* Instruction
Gather the lines below that include the string "this", copying each in full.

* Recorded information
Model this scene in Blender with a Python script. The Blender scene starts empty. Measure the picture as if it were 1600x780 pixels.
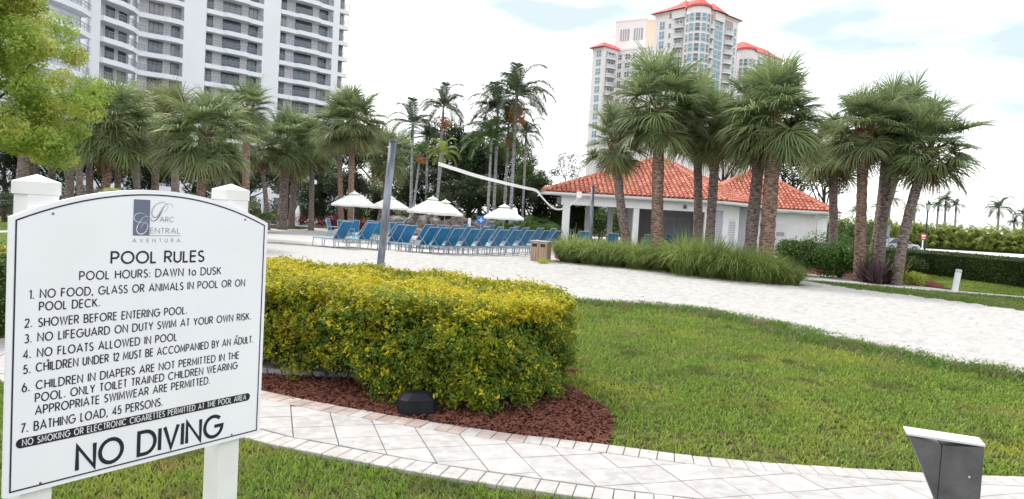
import bpy, math, random
import numpy as np
from mathutils import Vector, Matrix
PI = math.pi
S = bpy.context.scene
COL = S.collection
rnd = random.Random(7)
NR = np.random.RandomState(11)

# ------------------------------------------------------------------ camera
H = 1.75; FPX = 1150.0; ROLL = math.radians(3.2); PITCH = math.radians(2.73)
R0 = Vector((1, 0, 0)); FW = Vector((0, math.cos(PITCH), -math.sin(PITCH))); U0 = Vector((0, math.sin(PITCH), math.cos(PITCH)))
RR = math.cos(ROLL)*R0 + math.sin(ROLL)*U0
UU = -math.sin(ROLL)*R0 + math.cos(ROLL)*U0
CAM = Vector((0, 0, H))
cd = bpy.data.cameras.new('camera'); cam = bpy.data.objects.new('camera', cd); COL.objects.link(cam)
cd.sensor_width = 36; cd.lens = 36*FPX/1600; cd.clip_start = 0.05; cd.clip_end = 6000
m3 = Matrix((RR, UU, -FW)).transposed()
cam.matrix_world = Matrix.Translation(CAM) @ m3.to_4x4()
S.camera = cam
# ------------------------------------------------------------------ light
SUN_EL, SUN_AZ = 48, -38          # azimuth from +Y towards +X (negative: front left)
w = bpy.data.worlds.new('World'); S.world = w; w.use_nodes = True
wn = w.node_tree; wn.nodes.clear(); W = wn.nodes.new
out = W('ShaderNodeOutputWorld'); bg = W('ShaderNodeBackground'); bg.inputs[1].default_value = 0.1
sky = W('ShaderNodeTexSky'); sky.sky_type = 'NISHITA'; sky.sun_disc = False
sky.sun_elevation = math.radians(SUN_EL); sky.sun_rotation = math.radians(SUN_AZ)
tc = W('ShaderNodeTexCoord'); mp = W('ShaderNodeMapping'); mp.inputs['Scale'].default_value = (1.3, 1.3, 4.2)
mp.inputs['Location'].default_value = (.35, .2, .1)
nz = W('ShaderNodeTexNoise'); nz.inputs['Scale'].default_value = 1.6; nz.inputs['Detail'].default_value = 7; nz.inputs['Roughness'].default_value = .5
rp = W('ShaderNodeValToRGB'); rp.color_ramp.elements[0].position = .30; rp.color_ramp.elements[1].position = .45
rp.color_ramp.elements[0].color = (.62, .62, .62, 1); rp.color_ramp.elements[1].color = (1, 1, 1, 1)
nz2 = W('ShaderNodeTexNoise'); nz2.inputs['Scale'].default_value = 2.3; nz2.inputs['Detail'].default_value = 5
rp2 = W('ShaderNodeValToRGB'); rp2.color_ramp.elements[0].position = .34; rp2.color_ramp.elements[1].position = .53
rp2.color_ramp.elements[0].color = (3.3, 3.85, 4.05, 1); rp2.color_ramp.elements[1].color = (8.0, 8.0, 8.1, 1)
mx = W('ShaderNodeMix'); mx.data_type = 'RGBA'
L = wn.links.new
L(tc.outputs['Generated'], mp.inputs['Vector']); L(mp.outputs[0], nz.inputs['Vector']); L(mp.outputs[0], nz2.inputs['Vector'])
L(nz.outputs[0], rp.inputs[0]); L(nz2.outputs[0], rp2.inputs[0])
L(rp.outputs[0], mx.inputs[0]); L(sky.outputs[0], mx.inputs[6]); L(rp2.outputs[0], mx.inputs[7])
L(mx.outputs[2], bg.inputs[0]); L(bg.outputs[0], out.inputs[0])
sd = bpy.data.lights.new('sun', 'SUN'); sd.energy = 1.5; sd.angle = math.radians(10); sd.color = (1, .95, .86)
sun = bpy.data.objects.new('sun', sd); COL.objects.link(sun)
el, az = math.radians(SUN_EL), math.radians(SUN_AZ)
sv = Vector((math.sin(az)*math.cos(el), math.cos(az)*math.cos(el), math.sin(el)))
sun.rotation_euler = sv.to_track_quat('Z', 'Y').to_euler()
S.view_settings.view_transform = 'Standard'; S.view_settings.look = 'None'
S.view_settings.exposure = 1.28; S.view_settings.gamma = 1
S.render.engine = 'CYCLES'

# ------------------------------------------------------------------ measuring helpers (photo pixel -> place)
def ray(px, py): return (RR*((px-800)/FPX) + UU*((390-py)/FPX) + FW)
def at(px, py, d):
    """the point seen at this pixel at distance d along +Y"""
    r = ray(px, py); return CAM + r*(d/r.y)
def gp(px, py, z=0):
    r = ray(px, py); return CAM + r*((z-H)/r.z)
def gx(px, d, z=0):
    """ground point at distance d whose image column is px"""
    # solve for X : project (X,d,z)
    lo, hi = -3*d, 3*d
    for _ in range(50):
        m = (lo+hi)/2; v = Vector((m, d, z))-CAM
        if 800+FPX*v.dot(RR)/v.dot(FW) < px: lo = m
        else: hi = m
    return Vector((lo, d, z))

# ------------------------------------------------------------------ objects
def tag(o, label=None, cat=None, group=None, kind=None):
    if label: o['label'] = label
    if cat: o['category'] = cat
    if group: o['group'] = group
    if kind: o['kind'] = kind
    return o
def thing(name, label, cat, loc=(0, 0, 0), rz=0, group=None):
    o = bpy.data.objects.new(name, None); COL.objects.link(o); o.location = loc; o.rotation_euler = (0, 0, rz)
    o.empty_display_size = .2
    return tag(o, label, cat, group)
def link(name, me, parent=None, loc=(0, 0, 0), rot=(0, 0, 0), sc=(1, 1, 1), kind=None):
    o = bpy.data.objects.new(name, me); COL.objects.link(o)
    o.location = loc; o.rotation_euler = rot; o.scale = sc
    if parent: o.parent = parent
    if kind: o['kind'] = kind
    return o
def copy_tree(o, parent=None):
    c = o.copy(); COL.objects.link(c); c.parent = parent
    for ch in KIDS(o): copy_tree(ch, c)
    return c
def KIDS(o): return [x for x in list(COL.objects) if x.parent == o]
class Tree:            # cheap copying without scanning the scene
    def __init__(s, root): s.root = root; s.kids = []
    def add(s, o): s.kids.append(o); return o
    def copy(s):
        m = {s.root: s.root.copy()}; COL.objects.link(m[s.root])
        for k in s.kids:
            c = k.copy(); COL.objects.link(c); c.parent = m[k.parent]; m[k] = c
        return m[s.root]

class MB:
    def __init__(s): s.v = []; s.f = []; s.mi = []; s.m = 0
    def add(s, vs, fs):
        b = len(s.v); s.v += [tuple(x) for x in vs]; s.f += [tuple(b+i for i in f) for f in fs]; s.mi += [s.m]*len(fs); return s
    def box(s, x0, x1, y0, y1, z0, z1, M=None):
        vs = [Vector(p) for p in ((x0,y0,z0),(x1,y0,z0),(x1,y1,z0),(x0,y1,z0),(x0,y0,z1),(x1,y0,z1),(x1,y1,z1),(x0,y1,z1))]
        if M: vs = [M @ p for p in vs]
        return s.add(vs, [(0,3,2,1),(4,5,6,7),(0,1,5,4),(1,2,6,5),(2,3,7,6),(3,0,4,7)])
    def bev(s, x0, x1, y0, y1, z0, z1, b=.01):
        """box with bevelled top and vertical edges"""
        def ring(i, z): return [(x0+i,y0+i+b,z),(x0+i+b,y0+i,z),(x1-i-b,y0+i,z),(x1-i,y0+i+b,z),(x1-i,y1-i-b,z),(x1-i-b,y1-i,z),(x0+i+b,y1-i,z),(x0+i,y1-i-b,z)]
        vs = ring(0, z0)+ring(0, z1-b)+ring(b, z1)
        fs = [tuple(range(7,-1,-1)), tuple(range(16,24))]
        for k in (0, 8):
            for i in range(8): fs.append((k+i, k+(i+1)%8, k+8+(i+1)%8, k+8+i))
        return s.add(vs, fs)
    def tube(s, pts, rad, n=8, cap=True, jit=0, seed=0):
        r_ = random.Random(seed); pts = [Vector(p) for p in pts]; N = len(pts)
        rad = rad if isinstance(rad, (list, tuple)) else [rad]*N
        vs = []; a = None
        for i, p in enumerate(pts):
            t = (pts[min(i+1, N-1)]-pts[max(i-1, 0)]).normalized()
            if a is None: a = t.orthogonal().normalized()
            a = (a - t*a.dot(t)).normalized(); b = t.cross(a)
            for k in range(n):
                q = rad[i]*(1+jit*(r_.random()-.5)); an = 2*PI*k/n
                vs.append(p + a*(q*math.cos(an)) + b*(q*math.sin(an)))
        fs = []
        for i in range(N-1):
            for k in range(n): fs.append((i*n+k, i*n+(k+1)%n, (i+1)*n+(k+1)%n, (i+1)*n+k))
        if cap: fs += [tuple(range(n-1, -1, -1)), tuple((N-1)*n+k for k in range(n))]
        return s.add(vs, fs)
    def prism(s, poly, z0, z1, M=None):
        n = len(poly); vs = [Vector((x, y, z0)) for x, y in poly]+[Vector((x, y, z1)) for x, y in poly]
        if M: vs = [M @ p for p in vs]
        return s.add(vs, [tuple(range(n-1, -1, -1)), tuple(range(n, 2*n))]+[(i, (i+1) % n, n+(i+1) % n, n+i) for i in range(n)])
    def mesh(s, name, *mats, smooth=False):
        me = bpy.data.meshes.new(name); me.from_pydata(s.v, [], s.f)
        for m in mats: me.materials.append(m)
        if len(mats) > 1: me.polygons.foreach_set('material_index', s.mi)
        if smooth: me.polygons.foreach_set('use_smooth', [True]*len(me.polygons))
        me.update(); return me
    def build(s, name, mat, parent=None, smooth=False, **k):
        mats = mat if isinstance(mat, (list, tuple)) else [mat]
        return link(name, s.mesh(name, *mats, smooth=smooth), parent, **k)
def npmesh(name, V, F, mat, smooth=False):
    """V (n,3), F (m,k)"""
    me = bpy.data.meshes.new(name); V = np.asarray(V, np.float32); F = np.asarray(F, np.int32); k = F.shape[1]
    me.vertices.add(len(V)); me.vertices.foreach_set('co', V.ravel())
    me.loops.add(F.size); me.loops.foreach_set('vertex_index', F.ravel())
    me.polygons.add(len(F)); me.polygons.foreach_set('loop_start', np.arange(0, F.size, k, dtype=np.int32))
    me.polygons.foreach_set('loop_total', np.full(len(F), k, np.int32))
    if smooth: me.polygons.foreach_set('use_smooth', np.ones(len(F), bool))
    me.materials.append(mat); me.update(calc_edges=True); return me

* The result
Model this scene in Blender with a Python script. The Blender scene starts empty. Measure the picture as if it were 1600x780 pixels.
    """the point seen at this pixel at distance d along +Y"""